Quand un retard est aussi important, c'est la responsabilité de l'entreprise qui est engagée. Nous proposons de tendre vers qui se fait dans le transport aérien: lorsqu'un vol est annulé ou qu'il a un retard de plus de 3 heures, le billet est remboursé, et s'applique un barème d'indemnités. Pour les vols de 1.500 kilomètres - ce qui s'approche des trajets de la SNCF - il est de 250 euros d'indemnisations. Parfois, les gens vont devant les tribunaux pour obtenir plus.

Beaucoup de passagers vont de la province à Paris pour prendre un avion. Plus que les vols ratés, il y a les prestations touristiques, les croisières… Des gens qui avaient un tour organisé quelconque, des randonnées de 4 jours. Quand ils sont deux jours de retard, c'est fini. Il ne s'agit pas de dire que si un couple a loupé son Paris-New York avec 7 jours d'hôtel, la SNCF doive tout rembourser rubis sur ongle.

"L'étendre aux préjudices moraux?"

Et cela pourrait être étendu aux préjudices moraux. Un arrêt de la Cour de justice de l'Union européenne (CJUE) a reconnu la notion de préjudice moral pour un passager de la compagnie Air Espana qui avait perdu ses vacances. Du coup, elle a jugé qu'il fallait aller au-delà de l'indemnisation de 250 euros. Mais nous n'en sommes pas encore là.

Pour des raisons juridiques, nous voulons que les voyageurs aient l'option de faire figurer toutes les étapes de leur voyage en réservant leur billet. Car quand on va dans les tribunaux pour ce type de préjudices, généralement, on perd. Au motif que le préjudice n'était pas prévisible par l'opérateur. L'idée serait donc de le signaler à la SNCF avant, ce qui impliquerait un changement de politique. Elle pourrait savoir pour chaque train quel est le degré d'engagement, et qu'elle se cale au niveau logistique.

Pour un train Lyon-Paris le 1er août, on se doute qu'il y a de nombreux Lyonnais qui viennent prendre un avion.

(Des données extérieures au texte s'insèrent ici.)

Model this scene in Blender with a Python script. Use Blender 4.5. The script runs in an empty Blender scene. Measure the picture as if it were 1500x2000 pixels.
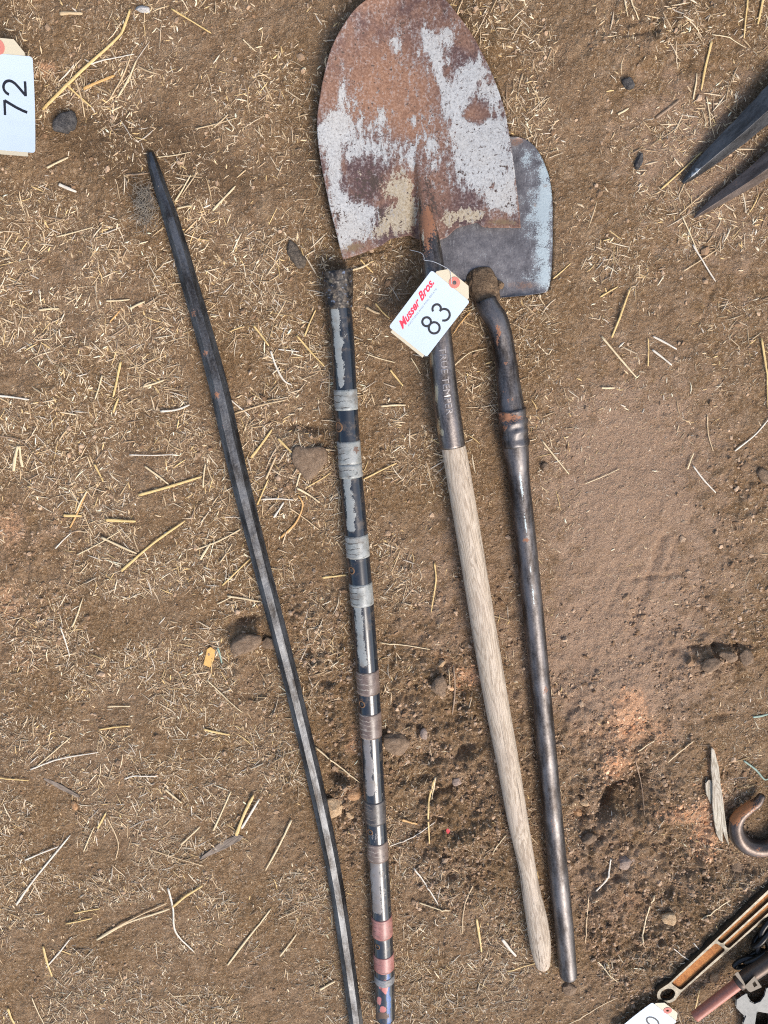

Ce sera moins le cas pour un Paris-Rennes en octobre.

"Silence radio du côté de la SNCF"

La SNCF freine des quatre fers depuis des années. On a transmis nos demandes à la ministre, au président de la SNCF, on les sent réticents. Je pense qu'ils doivent réaliser qu'avec la concurrence entre les différents types de transport, l'absence de garanties joue.

A mon avis, l'indemnisation des préjudices indirects peut rentrer dans les moeurs, surtout que c'est dans l'intérêt du client.

Lors de la panne de la gare Montparnasse, on est intervenus pour dire de faire fi de la réglementation. De faire un geste pour le préjudice. Ils ne l'ont pas fait. Rien, silence radio total. Normalement, en cas de gros incident, on a au moins une réponse polie. Cela relève d'une bonne politique commerciale et de la considération qu'on apporte à l'usager.

"Le vent de l'histoire nous est favorable"

Je suis optimiste dans la durée, c'est typiquement le genre de sujet où le droit du consommateur l'emporte. On a réclamé des années le droit à pouvoir résilier son assurance à tout moment et une quatrième licence de téléphonie mobile. Cela a mis des années mais c'est arrivé.

Les Anglais ont mis au point en 2015 le principe de préjudice indirect dans les domaines aériens, ferroviaires… Le vent de l'histoire nous est plutôt favorable."